At the End
One of my readers recently posed a question about loose ends in a book-length narrative and how to know what needs to be resolved and what can be left slightly open. The question also included an inquiry into the effectiveness of epilogues.
A book-length narrative asks us to invest in the sweep of the main characters’ lives. A writer sets into motion a narrative arc, and as readers we have a right to expect by book’s end some sort of resolution. A question posed gets answered. Will Gatsby reclaim his long-ago love, Daisy? Will Atticus Finch successfully defend the wrongly accused Tom Robinson? Will Romeo and Juliet find their happy-ever-after? The resolution of a sequence of dramatized events, though, is different from the resolution of our characters’ lives. Gatsby dies by murder. The jury convicts Tom Robinson, which leads to his death, and to the danger inflicted upon Atticus’s children at the very end of the book. Romeo and Juliet? Well, I think we all know what became of them. Our main characters who survive the circumstances of their lives move on into their futures beyond the ends of their narratives. Nick Carraway, disillusioned, returns to his native Midwest. Atticus Finch watches over his injured son, Jem. The narrative arc has reached its end, but there’s a door that opens into the future, and we imagine how the characters’ lives will be affected by what they’ve lived through. The final sentence of To Kill a Mockingbird resonates with the future while keeping a foot solidly in the dramatic present. The injured Jem is asleep in his bedroom and Atticus stands watch over his son. Our narrator, Jem’s sister Scout, closes out the narrative with this final passage:
He [Atticus] turned out the light and went into Jem’s room. He would be there all night, and he would be there when Jem waked up in the morning.

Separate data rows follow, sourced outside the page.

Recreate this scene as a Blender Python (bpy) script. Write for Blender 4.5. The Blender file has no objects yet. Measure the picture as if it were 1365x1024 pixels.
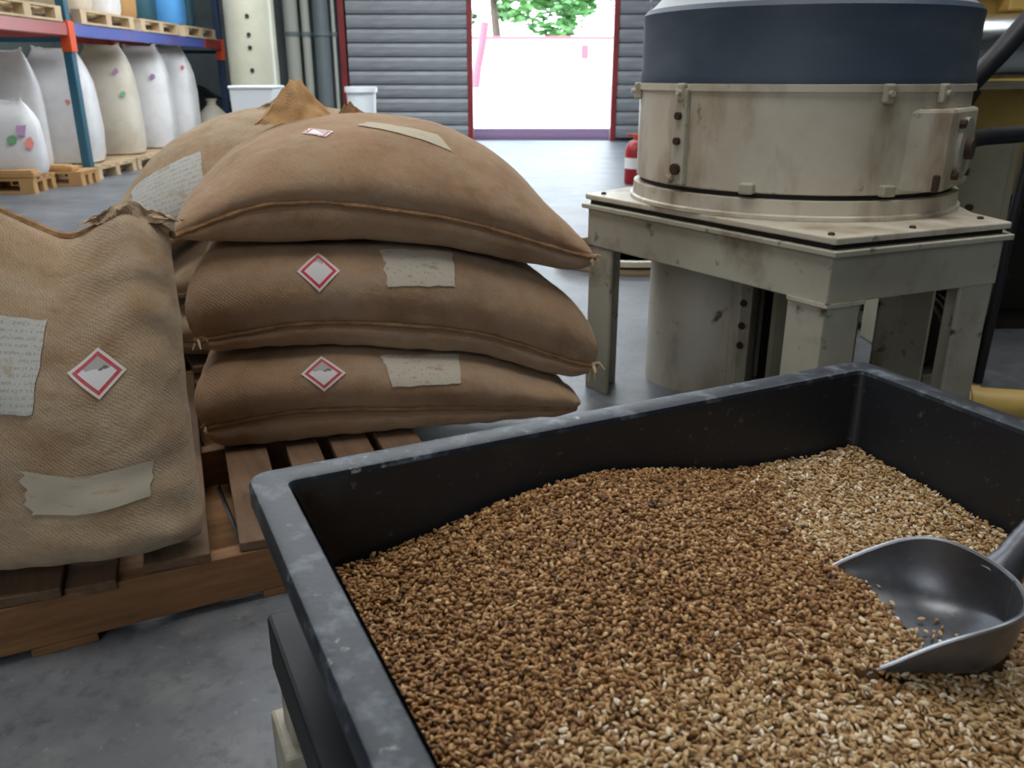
import bpy, bmesh, math, random
import numpy as np
from mathutils import Vector, Matrix, noise

random.seed(7); np.random.seed(7)
scene = bpy.context.scene
COL = scene.collection
PI = math.pi

# ------------------------------------------------------------------ camera, sky, sun, area lights, exposure
cam_d = bpy.data.cameras.new('camera'); cam = bpy.data.objects.new('camera', cam_d); COL.objects.link(cam)
cam.location = (0, 0, 1.08); cam.rotation_euler = (math.radians(70), 0, 0)
cam_d.sensor_width = 36; cam_d.lens = 1130 / 1365 * 36; cam_d.clip_end = 300
cam_d.dof.use_dof = True; cam_d.dof.focus_distance = 1.1; cam_d.dof.aperture_fstop = 10.5
scene.camera = cam

world = bpy.data.worlds.new('sky'); scene.world = world; world.use_nodes = True
wn = world.node_tree.nodes; wl = world.node_tree.links
bgn = wn['Background']; bgn.inputs[1].default_value = 8.0
wtc = wn.new('ShaderNodeTexCoord'); wsep = wn.new('ShaderNodeSeparateXYZ'); wrp = wn.new('ShaderNodeValToRGB')
wrp.color_ramp.elements[0].color = (0.92, 0.96, 1, 1); wrp.color_ramp.elements[1].color = (0.55, 0.75, 1, 1)
wl.new(wtc.outputs['Generated'], wsep.inputs[0]); wl.new(wsep.outputs[2], wrp.inputs[0]); wl.new(wrp.outputs[0], bgn.inputs[0])

sd = bpy.data.lights.new('sun', 'SUN'); sd.energy = 9; sd.angle = 0.01; sd.color = (1, 0.96, 0.9)
sun = bpy.data.objects.new('sun', sd); COL.objects.link(sun); sun.rotation_euler = (math.radians(38), 0, math.radians(-60))

def area(name, loc, sx, sy, power, color, rot=(0, 0, 0)):
    d = bpy.data.lights.new(name, 'AREA'); d.shape = 'RECTANGLE'; d.size = sx; d.size_y = sy; d.energy = power; d.color = color
    o = bpy.data.objects.new(name, d); COL.objects.link(o); o.location = loc; o.rotation_euler = rot
area('overhead_fill', (-0.4, 1.6, 4.6), 2.6, 1.4, 80, (1, 0.96, 0.9))
area('overhead_fill', (2.3, 2.8, 4.6), 1.4, 2.4, 60, (0.97, 0.98, 1))  # unseen lamp added to give the steel duct a highlight
area('overhead_fill', (-2.4, 5.5, 4.6), 5.0, 1.6, 190, (0.9, 0.95, 1))
area('overhead_fill', (-1.5, 10.5, 4.6), 8.0, 1.6, 520, (0.9, 0.95, 1))
area('front_fill', (-1.8, -2.7, 2.8), 3.0, 2.4, 50, (0.95, 0.97, 1), (math.radians(80), 0, math.radians(-12)))  # unseen fill lamp added behind the camera to brighten the sack fronts

vs = scene.view_settings
scene.display_settings.display_device = 'sRGB'
vs.view_transform = 'Standard'; vs.look = 'None'; vs.gamma = 1.0; vs.exposure = 0.0; vs.use_curve_mapping = False

# ------------------------------------------------------------------ helpers
WM = {}
def tag(o, label=None, cat=None, group=None, kind=None):
    if label: o['label'] = label
    if cat: o['category'] = cat
    if group: o['group'] = group
    if kind: o['kind'] = kind
    return o

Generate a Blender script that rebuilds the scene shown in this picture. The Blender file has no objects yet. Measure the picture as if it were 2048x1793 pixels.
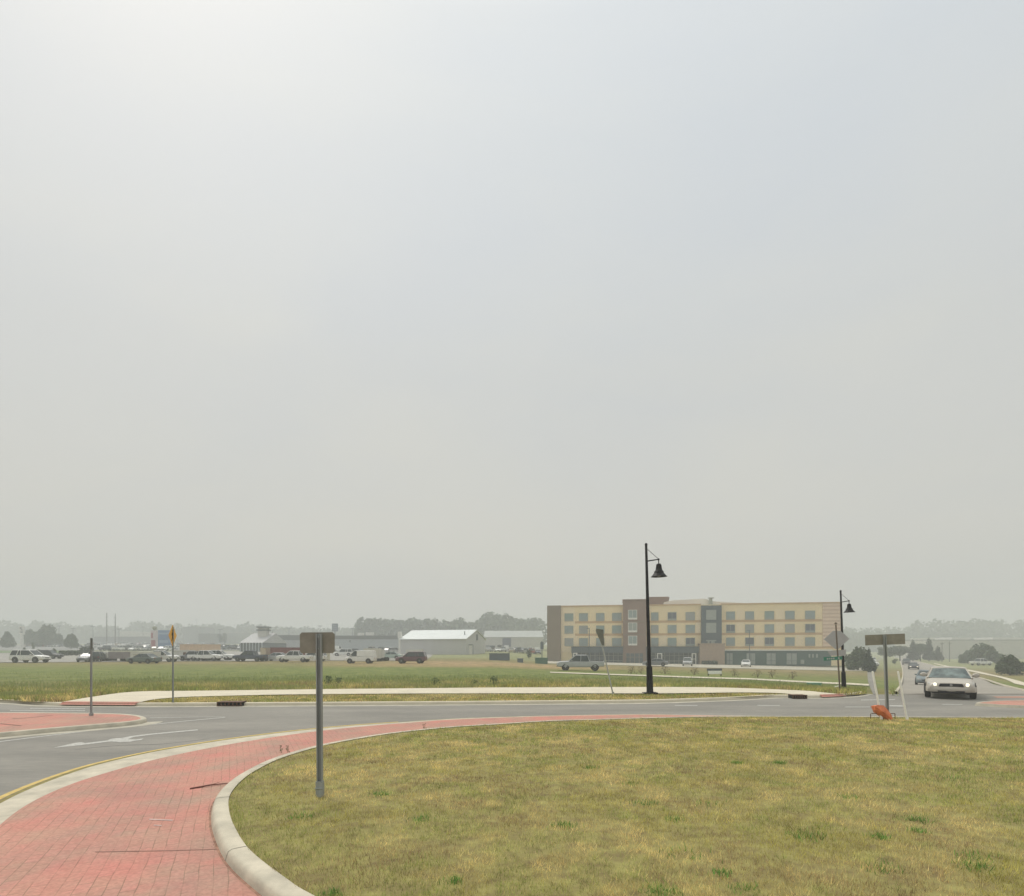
import bpy, bmesh, math, random
import numpy as np
from mathutils import Vector, Matrix
R = math.radians
random.seed(7); rng = np.random.default_rng(11)
S = bpy.context.scene
COL = S.collection
# ------------------------------------------------------------------ camera
F = 1150.0; HC = 2.35; YH = 1298.0; XC = 1024.0      # calibration, in photograph pixels
cam_d = bpy.data.cameras.new('camera'); cam = bpy.data.objects.new('camera', cam_d); COL.objects.link(cam)
cam.location = (0, 0, HC); cam.rotation_euler = (R(90), 0, 0)
cam_d.sensor_width = 36.0; cam_d.lens = F / 2048 * 36.0
cam_d.shift_y = (YH - 896.5) / 2048.0
cam_d.clip_start = 0.1; cam_d.clip_end = 6000
S.camera = cam
# ------------------------------------------------------------------ world and sun
SUN_EL, SUN_AZ = 55.0, -38.0          # azimuth from +Y, negative to the left
W = bpy.data.worlds.new('World'); S.world = W; W.use_nodes = True
nt = W.node_tree; nt.nodes.clear()
wo = nt.nodes.new('ShaderNodeOutputWorld'); bg = nt.nodes.new('ShaderNodeBackground')
sky = nt.nodes.new('ShaderNodeTexSky'); sky.sky_type = 'NISHITA'; sky.sun_disc = False
sky.sun_elevation = R(SUN_EL); sky.sun_rotation = R(SUN_AZ); sky.dust_density = 6; sky.air_density = 1.5
tc = nt.nodes.new('ShaderNodeTexCoord')
sx = nt.nodes.new('ShaderNodeSeparateXYZ'); nt.links.new(tc.outputs['Generated'], sx.inputs[0])
ramp = nt.nodes.new('ShaderNodeValToRGB')
er = ramp.color_ramp; er.elements[0].position = 0.0; er.elements[0].color = (.57, .565, .535, 1)
er.elements[1].position = 1.0; er.elements[1].color = (1.26, 1.25, 1.19, 1)
for p, c in ((.18, (.63, .63, .605, 1)), (.42, (.65, .665, .66, 1)), (.66, (.71, .745, .765, 1)), (.74, (.75, .79, .82, 1)), (.86, (1.17, 1.165, 1.12, 1))):
    e = er.elements.new(p); e.color = c
nt.links.new(sx.outputs['Z'], ramp.inputs[0])
nz = nt.nodes.new('ShaderNodeTexNoise'); nz.inputs['Scale'].default_value = 1.7; nz.inputs['Detail'].default_value = 5
nz.inputs['Roughness'].default_value = .5; nz.inputs['Distortion'].default_value = .4
mp = nt.nodes.new('ShaderNodeMapping'); mp.inputs['Scale'].default_value = (1, 1, 2.4)
nt.links.new(tc.outputs['Generated'], mp.inputs[0]); nt.links.new(mp.outputs[0], nz.inputs[0])
cr = nt.nodes.new('ShaderNodeValToRGB'); cr.color_ramp.elements[0].position = .32; cr.color_ramp.elements[0].color = (.95, .965, .985, 1)
cr.color_ramp.elements[1].position = .68; cr.color_ramp.elements[1].color = (1.03, 1.02, .985, 1)
nt.links.new(nz.outputs['Fac'], cr.inputs[0])
mul = nt.nodes.new('ShaderNodeMix'); mul.data_type = 'RGBA'; mul.blend_type = 'MULTIPLY'; mul.inputs[0].default_value = 1
nt.links.new(ramp.outputs[0], mul.inputs[6]); nt.links.new(cr.outputs[0], mul.inputs[7])
# glow of the veiled sun
dp = nt.nodes.new('ShaderNodeVectorMath'); dp.operation = 'DOT_PRODUCT'
sd = Vector((math.sin(R(SUN_AZ)) * math.cos(R(SUN_EL)), math.cos(R(SUN_AZ)) * math.cos(R(SUN_EL)), math.sin(R(SUN_EL))))
nrm = nt.nodes.new('ShaderNodeVectorMath'); nrm.operation = 'NORMALIZE'; nt.links.new(tc.outputs['Generated'], nrm.inputs[0])
nt.links.new(nrm.outputs[0], dp.inputs[0]); dp.inputs[1].default_value = sd
gl = nt.nodes.new('ShaderNodeMapRange'); gl.interpolation_type = 'SMOOTHSTEP'
gl.inputs[1].default_value = .72; gl.inputs[2].default_value = 1.0; gl.inputs[3].default_value = 0; gl.inputs[4].default_value = .018
nt.links.new(dp.outputs['Value'], gl.inputs[0])
add = nt.nodes.new('ShaderNodeMix'); add.data_type = 'RGBA'; add.blend_type = 'ADD'
add.inputs[7].default_value = (1, .97, .90, 1)
nt.links.new(gl.outputs[0], add.inputs[0]); nt.links.new(mul.outputs[2], add.inputs[6])
sm = nt.nodes.new('ShaderNodeMix'); sm.data_type = 'RGBA'; sm.blend_type = 'MULTIPLY'; sm.inputs[0].default_value = 1
nt.links.new(sky.outputs[0], sm.inputs[6]); sm.inputs[7].default_value = (.09, .09, .09, 1)
mx = nt.nodes.new('ShaderNodeMix'); mx.data_type = 'RGBA'; mx.inputs[0].default_value = .93
nt.links.new(sm.outputs[2], mx.inputs[6]); nt.links.new(add.outputs[2], mx.inputs[7])
nt.links.new(mx.outputs[2], bg.inputs[0]); bg.inputs[1].default_value = 1.0
nt.links.new(bg.outputs[0], wo.inputs[0])
sl = bpy.data.lights.new('sun', 'SUN'); sl.energy = 1.9; sl.angle = R(22); sl.color = (1, .95, .87)
so = bpy.data.objects.new('sun', sl); COL.objects.link(so)
so.rotation_euler = (-sd).to_track_quat('-Z', 'Y').to_euler(); so.location = (0, 0, 60)
S.view_settings.view_transform = 'Standard'; S.view_settings.look = 'None'
S.view_settings.exposure = 0.0; S.view_settings.gamma = 1.0; S.view_settings.use_curve_mapping = False
try: S.cycles.volume_bounces = 1
except Exception: pass
# ------------------------------------------------------------------ helpers
def meta(o, label=None, cat=None, group=None, kind=None):
    if label: o['label'] = label
    if cat: o['category'] = cat
    if group: o['group'] = group
    if kind: o['kind'] = kind
    return o
MATS = {}

def mat(name, c, rough=.75, var=.12, scale=3.0, bump=0.0, metal=0.0, emit=0.0, c2=None, spec=.35, coord='Object', stretch=None):
    if name in MATS: return MATS[name]
    m = bpy.data.materials.new(name); m.use_nodes = True; t = m.node_tree; b = t.nodes['Principled BSDF']
    b.inputs['Roughness'].default_value = rough; b.inputs['Metallic'].default_value = metal
    b.inputs['Specular IOR Level'].default_value = spec
    tcn = t.nodes.new('ShaderNodeTexCoord'); n = t.nodes.new('ShaderNodeTexNoise')
    n.inputs['Scale'].default_value = scale; n.inputs['Detail'].default_value = 6; n.inputs['Roughness'].default_value = .62
    src = tcn.outputs['Object']
    if coord == 'World':
        g = t.nodes.new('ShaderNodeNewGeometry'); src = g.outputs['Position']
    if stretch:
        mp_ = t.nodes.new('ShaderNodeMapping'); mp_.inputs['Scale'].default_value = stretch
        t.links.new(src, mp_.inputs[0]); src = mp_.outputs[0]
    t.links.new(src, n.inputs[0])
    rp = t.nodes.new('ShaderNodeValToRGB'); rp.color_ramp.elements[0].position = .3; rp.color_ramp.elements[1].position = .7
    a = tuple(max(0, x * (1 - var)) for x in c); d = tuple(min(1, x * (1 + var)) for x in (c2 or c))
    rp.color_ramp.elements[0].color = (*a, 1); rp.color_ramp.elements[1].color = (*d, 1)
    t.links.new(n.outputs['Fac'], rp.inputs[0]); t.links.new(rp.outputs[0], b.inputs['Base Color'])
    if bump:
        bp = t.nodes.new('ShaderNodeBump'); bp.inputs['Strength'].default_value = bump; bp.inputs['Distance'].default_value = .02
        n2 = t.nodes.new('ShaderNodeTexNoise'); n2.inputs['Scale'].default_value = scale * 9; n2.inputs['Detail'].default_value = 4
        t.links.new(src, n2.inputs[0]); t.links.new(n2.outputs['Fac'], bp.inputs['Height']); t.links.new(bp.outputs[0], b.inputs['Normal'])
    if emit:
        b.inputs['Emission Color'].default_value = (*c, 1); b.inputs['Emission Strength'].default_value = emit
    MATS[name] = m; return m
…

The events of the central drama have come to an end, but so much awaits Jem and Scout and Atticus once the morning comes, and the morning after that, and the one after that, and on and on through their lives which have been forever altered by their experiences in this small southern town. Those future lives are in flux and best left to the reader’s imagination. It can be quite effective, then, to close the central dramatic arc of a book while leaving the future for the main characters slightly open.
I don’t have any strong feelings about epilogues, but I see their effectiveness when wishing to dramatize characters’ lives at a time far in the future from the central dramatic arc of the book. Still, I should note that a skilled writer can allude to distant futures with succinct statements. Scout, for instance, walks the enigmatic Boo Radley back to his house: His fingers found the front doorknob. He gently released my hand, opened the door, went inside, and shut the door behind him. I never saw him again. Just like that, the story of Boo Radley ends. I should also note that the end of a book, whether during the main narrative or in an epilogue, can be an opportunity to emphasize some of the major moments of the story. Here, again, is Scout, speaking of Boo Radley: He gave us two soap dolls, a broken watch and chain, a pair of good-luck pennies, and our lives. With this, Scout sweeps us back through the narrative. She even manages to recall her friend Dill and her neighbors Miss Stephanie Crawford, Miss Maudie, and Mrs. Dubose. She reminds us of Jem and her coming home from school and racing each other to reach their father. She imagines events such as Atticus’s shooting of the rabid dog from the perspective of Boo Radley, and as she does, she evokes the narrative we’ve lived through.
In short, the power of a book-length narrative comes from a certain degree of closure to the central dramatic events while leaving the consequences to reverberate in the silence that comes upon us after we read the final page. We sense our main characters’ lives going on without us there to witness them, and the bittersweet feeling we have when we say goodbye to loved ones fills us. On one hand, we’re satisfied to have shared the drama of the narrative with these people, but on the other hand, we’re sad to have to let them go.
Excellent. Helpful. To Kill a mockingbird is one of my favorites. Thank you.
It’s one of my favorites, too, Rhonda!